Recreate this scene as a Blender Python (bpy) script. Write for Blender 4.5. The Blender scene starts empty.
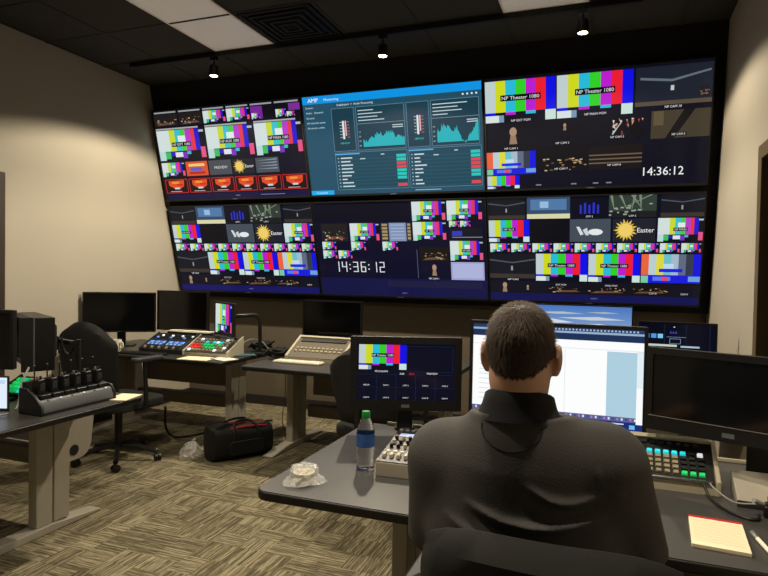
import bpy, bmesh, math, random
import numpy as np
from mathutils import Vector, Matrix
from mathutils.bvhtree import BVHTree
rnd = random.Random(7)
R = math.radians
SC = bpy.context.scene
COL = SC.collection

# ------------------------------------------------------------------ camera
HC = 1.43
cam_d = bpy.data.cameras.new('camera'); cam = bpy.data.objects.new('camera', cam_d); COL.objects.link(cam)
cam_d.sensor_width = 36.0; cam_d.lens = 606.0 / 768.0 * 36.0; cam_d.clip_start = 0.02
YAW, PITCH, ROLL = R(20.43), R(1.33), R(1.01)
fw = Vector((-math.sin(YAW) * math.cos(PITCH), math.cos(YAW) * math.cos(PITCH), -math.sin(PITCH)))
rt = Vector((math.cos(YAW), math.sin(YAW), 0)); up = rt.cross(fw)
rt2 = rt * math.cos(ROLL) + up * math.sin(ROLL); up2 = rt2.cross(fw)
cam.matrix_world = Matrix(((rt2.x, up2.x, -fw.x, 0), (rt2.y, up2.y, -fw.y, 0), (rt2.z, up2.z, -fw.z, HC), (0, 0, 0, 1)))
SC.camera = cam
# ------------------------------------------------------------------ world and exposure
w = bpy.data.worlds.new('world'); SC.world = w; w.use_nodes = True
w.node_tree.nodes['Background'].inputs[0].default_value = (0.006, 0.0065, 0.008, 1)
w.node_tree.nodes['Background'].inputs[1].default_value = 1.0
vs = SC.view_settings
vs.view_transform = 'Standard'; vs.look = 'None'; vs.gamma = 1.0; vs.use_curve_mapping = False; vs.exposure = 0.0
# the room's track spots: x, y, watts (lamps themselves are built in track_head)
WARM = (1.0, 0.875, 0.66)
TRACK_Y = (4.39, 1.42)
HEADS = [(-3.227, 0, 140, 'left'), (-1.679, 0, 205, 'middle'), (-0.215, 0, 85, 'right'),
         (-3.25, 1, 70, 'left'), (-1.70, 1, 140, 'middle'), (-0.16, 1, 135, 'right')]

# ------------------------------------------------------------------ materials
def lin(c):
    c = c / 255.0
    return c / 12.92 if c <= 0.04045 else ((c + 0.055) / 1.055) ** 2.4
def rgb(r, g, b): return (lin(r), lin(g), lin(b), 1.0)
MATS = {}
def mat(name, col, rough=0.6, metal=0.0, noise=0.0, nscale=20.0, bump=0.0, bscale=60.0, spec=0.5, trans=0.0, ior=1.45, emit=None, estr=0.0, alpha=1.0, sheen=0.0):
    if name in MATS: return MATS[name]
    m = bpy.data.materials.new(name); m.use_nodes = True; MATS[name] = m
    nt = m.node_tree; p = nt.nodes['Principled BSDF']
    p.inputs['Roughness'].default_value = rough; p.inputs['Metallic'].default_value = metal
    p.inputs['Specular IOR Level'].default_value = spec; p.inputs['IOR'].default_value = ior
    p.inputs['Transmission Weight'].default_value = trans; p.inputs['Alpha'].default_value = alpha
    p.inputs['Sheen Weight'].default_value = sheen
    if emit: p.inputs['Emission Color'].default_value = emit; p.inputs['Emission Strength'].default_value = estr
    tc = nt.nodes.new('ShaderNodeTexCoord')
    n = nt.nodes.new('ShaderNodeTexNoise'); n.inputs['Scale'].default_value = nscale; n.inputs['Detail'].default_value = 4
    nt.links.new(tc.outputs['Object'], n.inputs['Vector'])
    mx = nt.nodes.new('ShaderNodeMix'); mx.data_type = 'RGBA'
    k = max(noise, 0.03)
    mx.inputs[6].default_value = (*[c * (1 - k) for c in col[:3]], 1); mx.inputs[7].default_value = (*[min(1, c * (1 + k)) for c in col[:3]], 1)
    nt.links.new(n.outputs[0], mx.inputs[0]); nt.links.new(mx.outputs[2], p.inputs['Base Color'])
    if bump:
        n2 = nt.nodes.new('ShaderNodeTexNoise'); n2.inputs['Scale'].default_value = bscale; n2.inputs['Detail'].default_value = 3
        nt.links.new(tc.outputs['Object'], n2.inputs['Vector'])
        b = nt.nodes.new('ShaderNodeBump'); b.inputs['Strength'].default_value = bump; b.inputs['Distance'].default_value = 0.01
        nt.links.new(n2.outputs[0], b.inputs['Height']); nt.links.new(b.outputs[0], p.inputs['Normal'])
    return m
BEIGE = mat('wall_paint', rgb(176, 168, 153), 0.85, noise=0.04, nscale=3, bump=0.05, bscale=180)
TAUPE = mat('back_wall_paint', rgb(98, 88, 74), 0.85, noise=0.04, nscale=3, bump=0.05, bscale=180)
BLACKWALL = mat('black_wall_paint', rgb(17, 16, 16), 0.9, noise=0.1, bump=0.03)
CEIL = mat('charcoal_ceiling', rgb(58, 56, 54), 0.95, noise=0.08, nscale=8, bump=0.1, bscale=200)
GRID = mat('black_grid', rgb(10, 10, 10), 0.7)
GRIDC = mat('charcoal_grid', rgb(44, 42, 40), 0.8)
DIFF = mat('lamp_diffuser', rgb(245, 240, 236), 0.5, noise=0.02)
GLOWDIFF = mat('added_glow_diffuser', rgb(240, 236, 232), 0.5, emit=(1.0, .9, .82, 1), estr=.10)  # weak emission added so the ceiling panels look brighter
BASE = mat('dark_baseboard', rgb(38, 34, 30), 0.7)
DOORM = mat('dark_brown_wood', rgb(52, 38, 30), 0.5, noise=0.25, nscale=6)
FRAMEM = mat('olive_door_frame', rgb(98, 84, 58), 0.5)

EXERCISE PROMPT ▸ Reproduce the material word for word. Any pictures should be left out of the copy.

ANSWER ▸
Recreate this scene as a Blender Python (bpy) script. Write for Blender 4.5. The Blender scene starts empty.
import bpy, bmesh, math, random
import numpy as np
from mathutils import Vector, Matrix
from mathutils.bvhtree import BVHTree
rnd = random.Random(7)
R = math.radians
SC = bpy.context.scene
COL = SC.collection

# ------------------------------------------------------------------ camera
HC = 1.43
cam_d = bpy.data.cameras.new('camera'); cam = bpy.data.objects.new('camera', cam_d); COL.objects.link(cam)
cam_d.sensor_width = 36.0; cam_d.lens = 606.0 / 768.0 * 36.0; cam_d.clip_start = 0.02
YAW, PITCH, ROLL = R(20.43), R(1.33), R(1.01)
fw = Vector((-math.sin(YAW) * math.cos(PITCH), math.cos(YAW) * math.cos(PITCH), -math.sin(PITCH)))
rt = Vector((math.cos(YAW), math.sin(YAW), 0)); up = rt.cross(fw)
rt2 = rt * math.cos(ROLL) + up * math.sin(ROLL); up2 = rt2.cross(fw)
cam.matrix_world = Matrix(((rt2.x, up2.x, -fw.x, 0), (rt2.y, up2.y, -fw.y, 0), (rt2.z, up2.z, -fw.z, HC), (0, 0, 0, 1)))
SC.camera = cam
# ------------------------------------------------------------------ world and exposure
w = bpy.data.worlds.new('world'); SC.world = w; w.use_nodes = True
w.node_tree.nodes['Background'].inputs[0].default_value = (0.006, 0.0065, 0.008, 1)
w.node_tree.nodes['Background'].inputs[1].default_value = 1.0
vs = SC.view_settings
vs.view_transform = 'Standard'; vs.look = 'None'; vs.gamma = 1.0; vs.use_curve_mapping = False; vs.exposure = 0.0
# the room's track spots: x, y, watts (lamps themselves are built in track_head)
WARM = (1.0, 0.875, 0.66)
TRACK_Y = (4.39, 1.42)
HEADS = [(-3.227, 0, 140, 'left'), (-1.679, 0, 205, 'middle'), (-0.215, 0, 85, 'right'),
         (-3.25, 1, 70, 'left'), (-1.70, 1, 140, 'middle'), (-0.16, 1, 135, 'right')]

# ------------------------------------------------------------------ materials
def lin(c):
    c = c / 255.0
    return c / 12.92 if c <= 0.04045 else ((c + 0.055) / 1.055) ** 2.4
def rgb(r, g, b): return (lin(r), lin(g), lin(b), 1.0)
MATS = {}
def mat(name, col, rough=0.6, metal=0.0, noise=0.0, nscale=20.0, bump=0.0, bscale=60.0, spec=0.5, trans=0.0, ior=1.45, emit=None, estr=0.0, alpha=1.0, sheen=0.0):
    if name in MATS: return MATS[name]
    m = bpy.data.materials.new(name); m.use_nodes = True; MATS[name] = m
    nt = m.node_tree; p = nt.nodes['Principled BSDF']
    p.inputs['Roughness'].default_value = rough; p.inputs['Metallic'].default_value = metal
    p.inputs['Specular IOR Level'].default_value = spec; p.inputs['IOR'].default_value = ior
    p.inputs['Transmission Weight'].default_value = trans; p.inputs['Alpha'].default_value = alpha
    p.inputs['Sheen Weight'].default_value = sheen
    if emit: p.inputs['Emission Color'].default_value = emit; p.inputs['Emission Strength'].default_value = estr
    tc = nt.nodes.new('ShaderNodeTexCoord')
    n = nt.nodes.new('ShaderNodeTexNoise'); n.inputs['Scale'].default_value = nscale; n.inputs['Detail'].default_value = 4
    nt.links.new(tc.outputs['Object'], n.inputs['Vector'])
    mx = nt.nodes.new('ShaderNodeMix'); mx.data_type = 'RGBA'
    k = max(noise, 0.03)
    mx.inputs[6].default_value = (*[c * (1 - k) for c in col[:3]], 1); mx.inputs[7].default_value = (*[min(1, c * (1 + k)) for c in col[:3]], 1)
    nt.links.new(n.outputs[0], mx.inputs[0]); nt.links.new(mx.outputs[2], p.inputs['Base Color'])
    if bump:
        n2 = nt.nodes.new('ShaderNodeTexNoise'); n2.inputs['Scale'].default_value = bscale; n2.inputs['Detail'].default_value = 3
        nt.links.new(tc.outputs['Object'], n2.inputs['Vector'])
        b = nt.nodes.new('ShaderNodeBump'); b.inputs['Strength'].default_value = bump; b.inputs['Distance'].default_value = 0.01
        nt.links.new(n2.outputs[0], b.inputs['Height']); nt.links.new(b.outputs[0], p.inputs['Normal'])
    return m
BEIGE = mat('wall_paint', rgb(176, 168, 153), 0.85, noise=0.04, nscale=3, bump=0.05, bscale=180)
TAUPE = mat('back_wall_paint', rgb(98, 88, 74), 0.85, noise=0.04, nscale=3, bump=0.05, bscale=180)
BLACKWALL = mat('black_wall_paint', rgb(17, 16, 16), 0.9, noise=0.1, bump=0.03)
CEIL = mat('charcoal_ceiling', rgb(58, 56, 54), 0.95, noise=0.08, nscale=8, bump=0.1, bscale=200)
GRID = mat('black_grid', rgb(10, 10, 10), 0.7)
GRIDC = mat('charcoal_grid', rgb(44, 42, 40), 0.8)
DIFF = mat('lamp_diffuser', rgb(245, 240, 236), 0.5, noise=0.02)
GLOWDIFF = mat('added_glow_diffuser', rgb(240, 236, 232), 0.5, emit=(1.0, .9, .82, 1), estr=.10)  # weak emission added so the ceiling panels look brighter
BASE = mat('dark_baseboard', rgb(38, 34, 30), 0.7)
DOORM = mat('dark_brown_wood', rgb(52, 38, 30), 0.5, noise=0.25, nscale=6)
FRAMEM = mat('olive_door_frame', rgb(98, 84, 58), 0.5)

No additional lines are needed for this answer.